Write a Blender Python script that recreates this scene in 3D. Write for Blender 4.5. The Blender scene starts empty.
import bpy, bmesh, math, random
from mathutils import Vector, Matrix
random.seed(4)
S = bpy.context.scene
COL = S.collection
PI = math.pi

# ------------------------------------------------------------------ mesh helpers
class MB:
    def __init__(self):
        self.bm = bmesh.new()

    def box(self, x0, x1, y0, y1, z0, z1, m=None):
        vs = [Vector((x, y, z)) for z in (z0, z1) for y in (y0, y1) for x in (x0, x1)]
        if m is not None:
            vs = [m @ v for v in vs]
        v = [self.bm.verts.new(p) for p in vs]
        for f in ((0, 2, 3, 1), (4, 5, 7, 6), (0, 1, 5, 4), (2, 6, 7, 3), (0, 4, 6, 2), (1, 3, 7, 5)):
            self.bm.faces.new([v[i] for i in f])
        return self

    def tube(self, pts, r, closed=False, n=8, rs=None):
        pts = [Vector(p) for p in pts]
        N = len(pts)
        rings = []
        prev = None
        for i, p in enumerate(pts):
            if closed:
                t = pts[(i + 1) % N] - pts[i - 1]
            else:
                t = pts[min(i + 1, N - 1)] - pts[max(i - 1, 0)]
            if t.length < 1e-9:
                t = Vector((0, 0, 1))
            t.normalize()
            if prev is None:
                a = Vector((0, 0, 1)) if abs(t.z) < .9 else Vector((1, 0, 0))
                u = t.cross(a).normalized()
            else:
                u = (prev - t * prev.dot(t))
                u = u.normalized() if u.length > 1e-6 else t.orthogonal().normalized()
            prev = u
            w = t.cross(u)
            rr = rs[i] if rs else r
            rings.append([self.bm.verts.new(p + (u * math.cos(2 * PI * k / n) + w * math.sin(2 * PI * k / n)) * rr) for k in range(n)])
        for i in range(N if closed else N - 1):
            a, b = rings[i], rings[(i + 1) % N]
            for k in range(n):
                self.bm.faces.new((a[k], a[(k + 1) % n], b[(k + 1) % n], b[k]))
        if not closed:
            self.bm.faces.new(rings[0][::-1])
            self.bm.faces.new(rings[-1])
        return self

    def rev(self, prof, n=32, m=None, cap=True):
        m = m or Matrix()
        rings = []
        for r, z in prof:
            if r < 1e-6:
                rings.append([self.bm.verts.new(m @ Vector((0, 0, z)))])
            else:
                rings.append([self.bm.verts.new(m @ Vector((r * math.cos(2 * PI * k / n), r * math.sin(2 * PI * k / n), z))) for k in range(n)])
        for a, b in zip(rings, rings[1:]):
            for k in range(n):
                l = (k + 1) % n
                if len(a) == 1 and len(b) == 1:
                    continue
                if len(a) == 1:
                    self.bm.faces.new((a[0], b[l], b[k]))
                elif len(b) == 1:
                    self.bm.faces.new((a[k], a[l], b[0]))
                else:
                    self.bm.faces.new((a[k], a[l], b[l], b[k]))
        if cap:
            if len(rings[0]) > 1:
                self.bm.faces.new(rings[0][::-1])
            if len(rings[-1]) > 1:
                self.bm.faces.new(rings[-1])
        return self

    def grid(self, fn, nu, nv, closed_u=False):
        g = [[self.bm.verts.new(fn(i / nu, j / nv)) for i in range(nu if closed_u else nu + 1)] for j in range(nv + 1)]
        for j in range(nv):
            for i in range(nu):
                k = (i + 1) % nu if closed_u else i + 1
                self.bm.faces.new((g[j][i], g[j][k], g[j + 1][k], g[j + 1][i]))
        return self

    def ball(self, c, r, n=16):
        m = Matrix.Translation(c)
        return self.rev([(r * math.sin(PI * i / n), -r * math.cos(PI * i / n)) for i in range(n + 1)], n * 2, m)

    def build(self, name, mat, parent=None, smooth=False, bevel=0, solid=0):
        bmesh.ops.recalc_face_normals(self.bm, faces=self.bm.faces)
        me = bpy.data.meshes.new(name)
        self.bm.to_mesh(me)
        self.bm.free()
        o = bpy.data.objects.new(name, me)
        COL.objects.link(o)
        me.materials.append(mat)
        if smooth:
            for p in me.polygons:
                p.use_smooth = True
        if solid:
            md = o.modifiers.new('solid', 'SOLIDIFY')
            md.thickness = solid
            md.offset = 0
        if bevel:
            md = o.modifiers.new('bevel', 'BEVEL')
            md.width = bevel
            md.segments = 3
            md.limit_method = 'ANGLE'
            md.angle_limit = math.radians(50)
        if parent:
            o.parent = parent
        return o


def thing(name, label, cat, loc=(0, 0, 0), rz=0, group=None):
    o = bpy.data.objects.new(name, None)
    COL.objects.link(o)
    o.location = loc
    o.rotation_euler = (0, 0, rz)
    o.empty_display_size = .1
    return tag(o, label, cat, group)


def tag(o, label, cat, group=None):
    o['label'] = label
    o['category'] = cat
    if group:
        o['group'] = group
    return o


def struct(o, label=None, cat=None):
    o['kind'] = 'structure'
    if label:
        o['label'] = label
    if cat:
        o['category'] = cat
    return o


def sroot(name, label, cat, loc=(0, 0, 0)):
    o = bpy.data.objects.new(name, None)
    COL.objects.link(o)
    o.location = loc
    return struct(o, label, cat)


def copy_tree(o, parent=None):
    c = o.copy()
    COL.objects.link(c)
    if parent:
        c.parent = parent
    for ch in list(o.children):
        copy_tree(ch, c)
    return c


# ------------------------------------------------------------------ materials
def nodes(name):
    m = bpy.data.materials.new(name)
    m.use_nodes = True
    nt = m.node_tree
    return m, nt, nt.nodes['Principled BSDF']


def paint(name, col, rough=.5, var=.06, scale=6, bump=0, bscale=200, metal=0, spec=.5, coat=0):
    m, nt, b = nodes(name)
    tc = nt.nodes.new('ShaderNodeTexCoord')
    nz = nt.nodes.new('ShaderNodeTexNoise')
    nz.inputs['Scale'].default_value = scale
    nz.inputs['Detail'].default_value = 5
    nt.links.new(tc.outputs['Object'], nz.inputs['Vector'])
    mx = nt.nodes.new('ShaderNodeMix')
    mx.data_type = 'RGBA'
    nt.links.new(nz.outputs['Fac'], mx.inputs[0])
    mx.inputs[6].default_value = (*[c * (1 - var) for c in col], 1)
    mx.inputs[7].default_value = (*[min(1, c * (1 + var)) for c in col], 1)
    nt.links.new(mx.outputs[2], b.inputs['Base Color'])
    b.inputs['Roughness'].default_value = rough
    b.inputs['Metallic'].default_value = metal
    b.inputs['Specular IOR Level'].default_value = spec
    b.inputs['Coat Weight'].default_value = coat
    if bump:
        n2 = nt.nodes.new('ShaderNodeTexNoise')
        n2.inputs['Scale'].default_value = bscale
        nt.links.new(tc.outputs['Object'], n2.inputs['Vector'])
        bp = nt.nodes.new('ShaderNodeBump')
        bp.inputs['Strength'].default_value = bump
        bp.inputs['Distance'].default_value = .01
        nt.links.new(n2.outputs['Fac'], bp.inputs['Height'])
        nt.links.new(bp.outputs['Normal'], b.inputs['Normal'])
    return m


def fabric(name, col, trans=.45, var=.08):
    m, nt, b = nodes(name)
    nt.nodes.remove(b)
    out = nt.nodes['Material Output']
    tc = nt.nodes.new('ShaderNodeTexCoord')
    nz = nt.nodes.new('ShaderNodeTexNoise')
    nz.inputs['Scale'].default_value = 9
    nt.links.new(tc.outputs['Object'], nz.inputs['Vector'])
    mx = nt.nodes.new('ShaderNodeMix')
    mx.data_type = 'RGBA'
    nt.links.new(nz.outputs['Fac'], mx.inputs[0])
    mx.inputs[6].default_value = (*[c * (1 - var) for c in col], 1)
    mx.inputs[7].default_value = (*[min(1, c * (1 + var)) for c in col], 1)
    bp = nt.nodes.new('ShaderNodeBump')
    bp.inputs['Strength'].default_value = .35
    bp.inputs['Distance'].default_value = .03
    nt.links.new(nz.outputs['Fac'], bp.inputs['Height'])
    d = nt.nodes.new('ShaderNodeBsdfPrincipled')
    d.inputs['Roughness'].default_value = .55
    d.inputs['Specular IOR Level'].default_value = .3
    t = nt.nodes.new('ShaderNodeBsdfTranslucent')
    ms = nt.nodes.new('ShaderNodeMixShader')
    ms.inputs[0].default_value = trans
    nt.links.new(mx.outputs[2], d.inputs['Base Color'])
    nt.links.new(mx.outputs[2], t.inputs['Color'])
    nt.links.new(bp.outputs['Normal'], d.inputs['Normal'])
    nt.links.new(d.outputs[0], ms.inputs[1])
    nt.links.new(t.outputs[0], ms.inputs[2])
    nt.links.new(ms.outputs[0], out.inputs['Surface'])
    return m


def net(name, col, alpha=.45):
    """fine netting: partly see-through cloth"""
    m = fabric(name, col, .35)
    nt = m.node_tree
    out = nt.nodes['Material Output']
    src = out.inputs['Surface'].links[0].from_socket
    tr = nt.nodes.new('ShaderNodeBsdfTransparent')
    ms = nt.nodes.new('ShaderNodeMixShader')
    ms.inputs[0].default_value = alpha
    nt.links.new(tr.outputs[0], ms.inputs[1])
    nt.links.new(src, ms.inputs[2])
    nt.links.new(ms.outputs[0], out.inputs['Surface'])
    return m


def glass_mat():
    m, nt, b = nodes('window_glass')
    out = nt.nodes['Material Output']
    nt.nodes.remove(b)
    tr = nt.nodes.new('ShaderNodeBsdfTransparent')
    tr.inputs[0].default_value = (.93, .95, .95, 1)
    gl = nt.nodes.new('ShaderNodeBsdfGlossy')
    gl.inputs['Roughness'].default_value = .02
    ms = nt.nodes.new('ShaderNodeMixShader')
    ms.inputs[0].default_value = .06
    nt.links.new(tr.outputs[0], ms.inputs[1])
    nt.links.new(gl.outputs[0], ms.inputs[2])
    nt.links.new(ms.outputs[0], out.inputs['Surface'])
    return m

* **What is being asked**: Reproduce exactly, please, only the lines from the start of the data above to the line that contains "self.bm = bmesh.new()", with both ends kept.

* **Exercise response**:
Write a Blender Python script that recreates this scene in 3D. Write for Blender 4.5. The Blender scene starts empty.
import bpy, bmesh, math, random
from mathutils import Vector, Matrix
random.seed(4)
S = bpy.context.scene
COL = S.collection
PI = math.pi

# ------------------------------------------------------------------ mesh helpers
class MB:
    def __init__(self):
        self.bm = bmesh.new()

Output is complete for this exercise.